Sunday, our last day, and so much we still hadn't done. We decided to go uptown to visit The Guggenheim. It's worth going for the stunning architecture alone, and I wish I could go back again now and look at it all again because there was so much to see and I didn't have the energy to really drink it all in.

I felt a little under the weather Sunday afternoon so I went back to the hotel and had a lovely long nap while John and the kids went back out. As far as I can tell, they continued their quest to visit every sportswear outlet in the city, along with Barnes and Noble too.
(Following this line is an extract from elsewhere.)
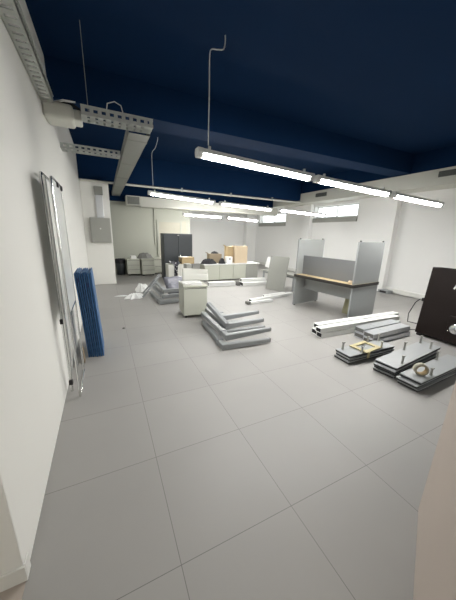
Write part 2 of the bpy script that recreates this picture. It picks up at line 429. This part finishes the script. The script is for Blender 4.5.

We found a great place to eat while we were there called Urbanspace, which is like a food hall of great, independent food stands. A few times we called in there and on our last night, Angus ordered fried chicken with mac and cheese, John ordered a Baja bowl, and Bella ordered Ramen. I had some of everyone else's. Like I said, the portion sizes.... After that is was packing and an early night, then on Monday morning the alarm went off much too early.

We were driving over the Queensboro bridge at 6.15 am and in the airport by 7.00 am.
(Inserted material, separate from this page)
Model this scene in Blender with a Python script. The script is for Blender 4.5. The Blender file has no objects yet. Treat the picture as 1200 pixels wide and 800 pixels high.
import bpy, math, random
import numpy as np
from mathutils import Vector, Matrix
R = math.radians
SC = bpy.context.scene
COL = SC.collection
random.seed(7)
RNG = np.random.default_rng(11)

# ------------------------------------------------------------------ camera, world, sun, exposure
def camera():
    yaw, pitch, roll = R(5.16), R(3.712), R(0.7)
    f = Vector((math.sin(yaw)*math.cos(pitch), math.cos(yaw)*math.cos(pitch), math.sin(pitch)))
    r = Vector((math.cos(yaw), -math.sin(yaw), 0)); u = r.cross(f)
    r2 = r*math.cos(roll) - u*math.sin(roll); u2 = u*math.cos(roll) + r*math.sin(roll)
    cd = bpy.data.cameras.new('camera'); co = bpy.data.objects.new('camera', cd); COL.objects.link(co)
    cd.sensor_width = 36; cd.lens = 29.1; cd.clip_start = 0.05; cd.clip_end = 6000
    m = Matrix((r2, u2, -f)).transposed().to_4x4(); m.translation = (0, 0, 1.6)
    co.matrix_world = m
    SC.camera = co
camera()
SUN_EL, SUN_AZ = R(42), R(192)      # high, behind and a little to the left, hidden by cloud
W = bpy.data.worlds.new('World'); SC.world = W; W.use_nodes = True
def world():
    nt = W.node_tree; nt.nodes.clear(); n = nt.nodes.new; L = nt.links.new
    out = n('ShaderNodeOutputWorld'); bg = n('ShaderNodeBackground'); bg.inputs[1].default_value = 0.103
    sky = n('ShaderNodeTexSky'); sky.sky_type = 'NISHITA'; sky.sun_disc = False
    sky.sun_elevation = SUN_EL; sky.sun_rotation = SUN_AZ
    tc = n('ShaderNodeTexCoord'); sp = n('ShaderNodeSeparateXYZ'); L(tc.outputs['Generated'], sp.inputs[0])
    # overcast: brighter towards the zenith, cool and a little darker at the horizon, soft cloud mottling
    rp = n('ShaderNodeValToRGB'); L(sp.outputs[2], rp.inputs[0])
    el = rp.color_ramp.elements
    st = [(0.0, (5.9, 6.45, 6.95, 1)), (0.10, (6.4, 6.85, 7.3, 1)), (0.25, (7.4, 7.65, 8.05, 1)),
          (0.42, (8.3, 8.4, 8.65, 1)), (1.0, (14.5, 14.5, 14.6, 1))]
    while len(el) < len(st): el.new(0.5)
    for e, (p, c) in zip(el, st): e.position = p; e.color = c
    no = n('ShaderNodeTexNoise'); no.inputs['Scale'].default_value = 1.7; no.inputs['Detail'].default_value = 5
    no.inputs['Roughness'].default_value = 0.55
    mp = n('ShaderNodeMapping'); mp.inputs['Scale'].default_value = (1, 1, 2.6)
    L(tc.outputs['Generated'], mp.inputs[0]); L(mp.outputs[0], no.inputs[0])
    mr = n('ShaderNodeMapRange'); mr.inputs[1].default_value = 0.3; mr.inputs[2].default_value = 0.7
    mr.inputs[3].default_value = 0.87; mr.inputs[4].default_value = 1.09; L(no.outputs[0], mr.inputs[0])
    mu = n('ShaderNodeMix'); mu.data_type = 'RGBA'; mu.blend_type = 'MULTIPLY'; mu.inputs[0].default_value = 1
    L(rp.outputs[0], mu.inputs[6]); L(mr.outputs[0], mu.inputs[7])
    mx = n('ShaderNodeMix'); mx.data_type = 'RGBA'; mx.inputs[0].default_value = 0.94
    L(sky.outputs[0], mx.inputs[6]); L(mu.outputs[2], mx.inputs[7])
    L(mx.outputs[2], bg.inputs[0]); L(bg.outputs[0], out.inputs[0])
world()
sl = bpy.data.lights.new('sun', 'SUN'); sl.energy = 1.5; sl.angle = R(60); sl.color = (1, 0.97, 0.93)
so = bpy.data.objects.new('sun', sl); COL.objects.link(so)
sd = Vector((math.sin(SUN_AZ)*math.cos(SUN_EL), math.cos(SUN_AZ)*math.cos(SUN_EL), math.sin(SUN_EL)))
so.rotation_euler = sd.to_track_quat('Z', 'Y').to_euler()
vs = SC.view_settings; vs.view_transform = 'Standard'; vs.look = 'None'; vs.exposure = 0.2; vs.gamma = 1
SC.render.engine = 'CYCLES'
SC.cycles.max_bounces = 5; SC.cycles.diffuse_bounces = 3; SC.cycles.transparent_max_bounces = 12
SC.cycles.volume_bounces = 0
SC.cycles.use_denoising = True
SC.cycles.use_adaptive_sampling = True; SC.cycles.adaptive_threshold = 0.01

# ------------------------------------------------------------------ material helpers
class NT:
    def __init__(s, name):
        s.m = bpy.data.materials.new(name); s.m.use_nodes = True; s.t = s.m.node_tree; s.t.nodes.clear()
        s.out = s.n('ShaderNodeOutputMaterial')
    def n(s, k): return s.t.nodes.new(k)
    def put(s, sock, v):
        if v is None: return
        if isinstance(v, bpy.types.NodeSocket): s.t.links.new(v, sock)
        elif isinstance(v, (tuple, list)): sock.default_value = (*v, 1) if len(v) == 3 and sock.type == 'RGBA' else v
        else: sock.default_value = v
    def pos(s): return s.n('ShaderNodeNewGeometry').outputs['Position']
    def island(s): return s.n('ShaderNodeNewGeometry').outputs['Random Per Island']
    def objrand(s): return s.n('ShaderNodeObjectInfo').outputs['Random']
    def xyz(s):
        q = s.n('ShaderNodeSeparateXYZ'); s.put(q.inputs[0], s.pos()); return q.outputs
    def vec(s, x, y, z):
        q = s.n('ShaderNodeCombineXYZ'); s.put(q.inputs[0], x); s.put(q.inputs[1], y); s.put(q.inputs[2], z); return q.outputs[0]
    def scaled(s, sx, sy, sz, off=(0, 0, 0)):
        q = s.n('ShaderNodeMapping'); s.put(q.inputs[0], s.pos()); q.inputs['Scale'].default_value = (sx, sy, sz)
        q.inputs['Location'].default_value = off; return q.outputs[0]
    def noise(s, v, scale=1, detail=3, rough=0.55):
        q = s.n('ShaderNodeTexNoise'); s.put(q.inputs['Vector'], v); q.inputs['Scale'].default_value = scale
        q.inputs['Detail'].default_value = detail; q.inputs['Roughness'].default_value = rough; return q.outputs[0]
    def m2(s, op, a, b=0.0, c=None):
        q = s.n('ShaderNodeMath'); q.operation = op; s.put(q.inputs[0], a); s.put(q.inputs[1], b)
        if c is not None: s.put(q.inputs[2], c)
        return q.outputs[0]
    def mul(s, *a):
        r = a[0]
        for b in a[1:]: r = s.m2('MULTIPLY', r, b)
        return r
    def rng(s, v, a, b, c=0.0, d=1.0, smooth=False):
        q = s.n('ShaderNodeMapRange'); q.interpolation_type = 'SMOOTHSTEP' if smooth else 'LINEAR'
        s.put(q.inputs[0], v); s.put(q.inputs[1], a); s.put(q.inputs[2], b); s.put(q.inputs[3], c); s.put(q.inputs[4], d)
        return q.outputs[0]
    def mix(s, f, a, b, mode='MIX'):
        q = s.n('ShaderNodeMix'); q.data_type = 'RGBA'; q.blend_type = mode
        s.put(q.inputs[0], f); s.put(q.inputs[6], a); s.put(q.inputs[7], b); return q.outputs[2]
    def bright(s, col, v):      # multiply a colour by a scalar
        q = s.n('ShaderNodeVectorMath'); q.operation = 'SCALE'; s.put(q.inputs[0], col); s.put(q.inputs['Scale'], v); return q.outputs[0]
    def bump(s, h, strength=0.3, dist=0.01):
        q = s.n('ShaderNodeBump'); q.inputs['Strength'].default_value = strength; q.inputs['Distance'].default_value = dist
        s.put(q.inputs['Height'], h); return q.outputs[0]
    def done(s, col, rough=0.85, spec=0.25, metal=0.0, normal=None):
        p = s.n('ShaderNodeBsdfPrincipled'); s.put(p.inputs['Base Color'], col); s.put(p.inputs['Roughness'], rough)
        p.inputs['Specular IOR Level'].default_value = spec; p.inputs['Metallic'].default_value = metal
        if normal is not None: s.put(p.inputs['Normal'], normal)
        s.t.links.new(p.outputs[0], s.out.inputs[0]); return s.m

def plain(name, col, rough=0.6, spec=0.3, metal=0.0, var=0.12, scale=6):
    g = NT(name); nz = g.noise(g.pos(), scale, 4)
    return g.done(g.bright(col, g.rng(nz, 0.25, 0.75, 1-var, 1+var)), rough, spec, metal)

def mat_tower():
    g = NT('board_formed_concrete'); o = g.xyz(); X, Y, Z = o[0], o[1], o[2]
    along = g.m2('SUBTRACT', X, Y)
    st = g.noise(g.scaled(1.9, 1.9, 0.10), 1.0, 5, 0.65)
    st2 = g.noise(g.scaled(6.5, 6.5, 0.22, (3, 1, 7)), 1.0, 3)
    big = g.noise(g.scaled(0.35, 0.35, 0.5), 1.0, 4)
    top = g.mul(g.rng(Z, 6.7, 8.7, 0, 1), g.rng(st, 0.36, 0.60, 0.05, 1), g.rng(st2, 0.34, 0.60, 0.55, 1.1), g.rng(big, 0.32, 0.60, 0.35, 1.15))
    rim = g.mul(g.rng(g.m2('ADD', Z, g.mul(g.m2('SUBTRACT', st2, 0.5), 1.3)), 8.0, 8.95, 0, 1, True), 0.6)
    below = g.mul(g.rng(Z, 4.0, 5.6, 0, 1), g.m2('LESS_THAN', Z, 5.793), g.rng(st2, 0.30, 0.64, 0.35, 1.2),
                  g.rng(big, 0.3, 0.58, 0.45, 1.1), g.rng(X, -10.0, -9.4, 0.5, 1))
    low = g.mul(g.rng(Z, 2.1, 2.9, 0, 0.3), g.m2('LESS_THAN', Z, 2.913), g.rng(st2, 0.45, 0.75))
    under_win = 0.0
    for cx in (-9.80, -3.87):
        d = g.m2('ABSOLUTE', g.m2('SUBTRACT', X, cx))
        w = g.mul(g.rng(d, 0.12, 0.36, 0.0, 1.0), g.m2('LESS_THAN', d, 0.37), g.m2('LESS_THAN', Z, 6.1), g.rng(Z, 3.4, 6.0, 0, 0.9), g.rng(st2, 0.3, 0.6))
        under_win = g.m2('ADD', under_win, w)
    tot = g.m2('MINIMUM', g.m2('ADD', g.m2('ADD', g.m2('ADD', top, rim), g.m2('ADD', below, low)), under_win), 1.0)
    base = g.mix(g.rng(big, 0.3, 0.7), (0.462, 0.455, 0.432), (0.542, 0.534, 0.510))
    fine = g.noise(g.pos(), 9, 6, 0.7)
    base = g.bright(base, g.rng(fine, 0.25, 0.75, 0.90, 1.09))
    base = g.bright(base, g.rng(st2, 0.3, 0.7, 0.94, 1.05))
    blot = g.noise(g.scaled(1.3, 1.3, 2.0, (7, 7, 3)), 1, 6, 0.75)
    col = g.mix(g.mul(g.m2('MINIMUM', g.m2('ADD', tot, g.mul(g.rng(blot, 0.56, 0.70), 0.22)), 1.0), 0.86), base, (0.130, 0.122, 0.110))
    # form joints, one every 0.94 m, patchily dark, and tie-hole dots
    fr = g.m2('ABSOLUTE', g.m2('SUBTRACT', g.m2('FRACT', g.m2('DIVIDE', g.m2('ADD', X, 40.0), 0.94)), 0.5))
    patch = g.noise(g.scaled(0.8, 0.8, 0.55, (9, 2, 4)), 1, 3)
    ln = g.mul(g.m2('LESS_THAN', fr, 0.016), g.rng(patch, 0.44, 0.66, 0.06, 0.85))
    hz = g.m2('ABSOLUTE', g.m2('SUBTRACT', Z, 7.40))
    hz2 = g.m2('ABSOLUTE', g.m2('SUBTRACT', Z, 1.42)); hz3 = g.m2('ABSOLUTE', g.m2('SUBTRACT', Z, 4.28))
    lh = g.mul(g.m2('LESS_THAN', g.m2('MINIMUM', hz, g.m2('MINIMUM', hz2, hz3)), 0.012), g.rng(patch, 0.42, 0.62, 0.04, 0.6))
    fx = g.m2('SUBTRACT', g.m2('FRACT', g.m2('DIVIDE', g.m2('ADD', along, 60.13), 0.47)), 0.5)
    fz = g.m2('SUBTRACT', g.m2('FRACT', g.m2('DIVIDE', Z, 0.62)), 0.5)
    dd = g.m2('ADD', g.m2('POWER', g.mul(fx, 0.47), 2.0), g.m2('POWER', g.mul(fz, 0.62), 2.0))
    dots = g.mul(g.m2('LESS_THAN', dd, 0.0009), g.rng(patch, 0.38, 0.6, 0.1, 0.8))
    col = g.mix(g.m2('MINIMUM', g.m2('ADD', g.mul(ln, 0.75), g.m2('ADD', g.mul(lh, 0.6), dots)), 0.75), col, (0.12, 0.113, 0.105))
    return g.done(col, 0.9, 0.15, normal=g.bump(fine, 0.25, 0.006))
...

And then the journey home. I think it took us longer to get off the plane, out of the airport and to our car at the Heathrow long stay car park than it did to actually drive home, but at midnight we were putting our key in the door and it was good to be home.

There is so much we didn't have time to do. We didn't get to take the kids to the Statue of Liberty or the Ellis Island museum (although John and I have both been there before), we didn't make it to Coney Island, The Metropolitan Museum of Art, Roosevelt Island, The Color Factory, Magnolia Bakery, and so many other places, but it doesn't matter because we crammed in as much as we possibly could, made some of the best memories, and I don't regret a thing.


While we were away, quite a few people via Instagram asked for tips on our trip. Now while we're not exactly seasoned travellers, these are some of the things that we discovered or that worked for us:

  • Buy a weekly (or three day) subway ticket. It is incredibly good value and as easy to use as the London Underground.
  • Accept that eating out is expensive, get over it and enjoy your holiday. Portions are huge so share when you can, embrace the wonderful thing that is the NYC 99¢ pizza slice, and balance breakfasts at Starbucks with breakfasts in diners.
  • Accept that small people (even ten and twelve year olds) need regular refuelling and use it as an opportunity to try as many ice creams/shakes/doughnuts as possible.
  • If you plan to go up the Empire State building, then get there at 8.00 am when it opens. No queues!
  • Walk over the Brooklyn Bridge early or late in the day. It gets very, very busy.
  • Book tours in advance if you plan to visit the Tenement Museum. We didn't know this and were very lucky to get four places on a tour that morning. 
  • Book tickets for things like sports games and shows in advance before your holiday. However, if you do want to get cheap Broadway tickets while you're there, go to the TKTS booth in Times Square on the day of the show for heavily discounted tickets.